The first thing to keep in mind is that the true purpose of any writing program is to develop better writers, not published writers. Obviously, no matter how talented your students may be, they haven't begun to hone their skills enough to be ready for the world of professional book publishing. Student publishing has its place, though, and I'll address that later. But, first things first. Here are some writing project ideas for your students once they've caught the poetry bug!

Have students write a chapbook of poems about their culture. When the chapbooks are completed, have students swap them with one another.
Assign a new novel. Have students rewrite their favorite chapter in a suite of poems.
Assign a newspaper article, or let students pick one of their own. Then, have them rewrite the story in a suite of poems, using as much of the tone and the language in the article as possible.

Have students write a year-in-the-life autobiography in verse. (This could be a semester-long project.)

Open Mike: Have students write poems for an end-of-year Open Mike Night to which they can invite friends and family.

Okay, Now About Publishing

There are bound to be students in your class who want to see their poetry in print. If that's the case, you want to offer them realistic, achievable publishing goals. (Publishing a collection with a major publisher probably is unlikely to happen, so don't raise false expectations.) Here are a few ideas on ways to get your student poets into print.

Lit Mag: Start a literary magazine club after school. Set it up as a student-run, teacher-supervised group.

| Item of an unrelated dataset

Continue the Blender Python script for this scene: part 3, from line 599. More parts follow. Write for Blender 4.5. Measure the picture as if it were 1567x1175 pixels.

Open it to the entire school. It could be a quarterly or an annual. Have it open to all genres, mixing poetry with short stories, articles, essays, maybe even political cartoons. The work to be published should be selected by the student staff. If you want to include "ads," students will not only get experience editing a magazine, they'll learn something about marketing as well. You can take this idea as far you'd like, or have time and money to pursue. Thanks to all the new technology, you can easily keep product costs to a minimum.

Reflections: Look for writing competions such as Reflections, which is geared to teens.

Internet: Steer students to an online poetry magazine. In fact, have students research which zines are out there. They'll probably find them faster than you will! Once they're found, you may encourage those students who are interested to submit their work.

That's it! Now, you're on your own.

Just remember, the goal is to get students to practice writing, to develop a love and respect for language. Publishing is another animal altogether!